Uno de los acuerdos más llamativos del último Consejo de Ministros ha sido el anuncio de una futura ley contra la violencia infantil, un texto que el Ejecutivo se compromete a presentar en el Congreso dentro de un año. Por primera vez, la protección del menor se presenta como una prioridad política, con el objetivo -según la ministra de Sanidad, Carmen Montón- de «respetar la dignidad e igualdad de los niños y garantizar el desarrollo de su personalidad en un entorno libre de violencia». Este es un asunto sobre el que los distintos gobiernos anteriores han pasado de puntillas y al que se han intentado aplicar soluciones aisladas, en función de la repercusión social de los casos, y sin la previsión de un plan o una legislación global que, como ocurre ahora, actúe en defensa de los más vulnerables, que en la gran mayoría de ocasiones se encuentran en una franja de pobreza recurrente -la llamada pobreza «anclada», la que se mide en función de los indicadores a lo largo de un periodo de tiempo-. Desde el 2008, esta situación se ha agravado notablemente en España, de tal manera que en la actualidad se calcula que un tercio de la población infantil se halla en este estadio, siendo nuestro país el tercero de la UE con una tasa más elevada de riesgo de pobreza.

Hace unos meses fue nombrada la primera alta comisionada para la Pobreza Infantil, un paso adelante en la toma de conciencia de un problema social que afecta, por descontado, a las víctimas de una situación crónica, agravada por la crisis económica, pero que también se convierte en un problema de Estado.

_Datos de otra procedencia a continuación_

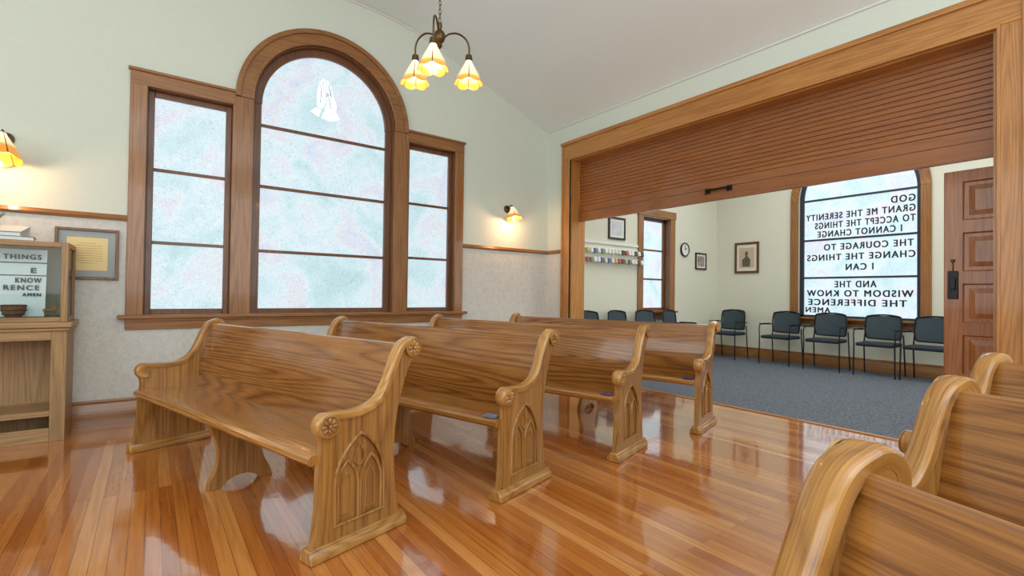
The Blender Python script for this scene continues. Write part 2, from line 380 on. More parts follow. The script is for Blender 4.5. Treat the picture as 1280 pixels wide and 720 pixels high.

La exclusión, el desamparo, la falta de políticas sociales efectivas (un 0,7% del PIB en relación al 1,7% como media de la UE), las nulas perspectivas de futuro, la desigualdad en sanidad, vivienda y educación, son lacras reales donde, además, se ceba la violencia contra los más indefensos. Por eso conviene señalar la conveniencia de acciones contundentes como las planteadas por el Gobierno: mejoras en la protección, un registro unificado de víctimas, inhabilitaciones efectivas, una mayor profesionalidad en la justicia, medidas preventivas y, sobre todo, la voluntad de afrontar el asunto de manera coordinada, global y radical para establecer los parámetros de una sociedad más justa. Un cambio que debe llegar conjunta y necesariamente con una adecuada dotación presupuestaria.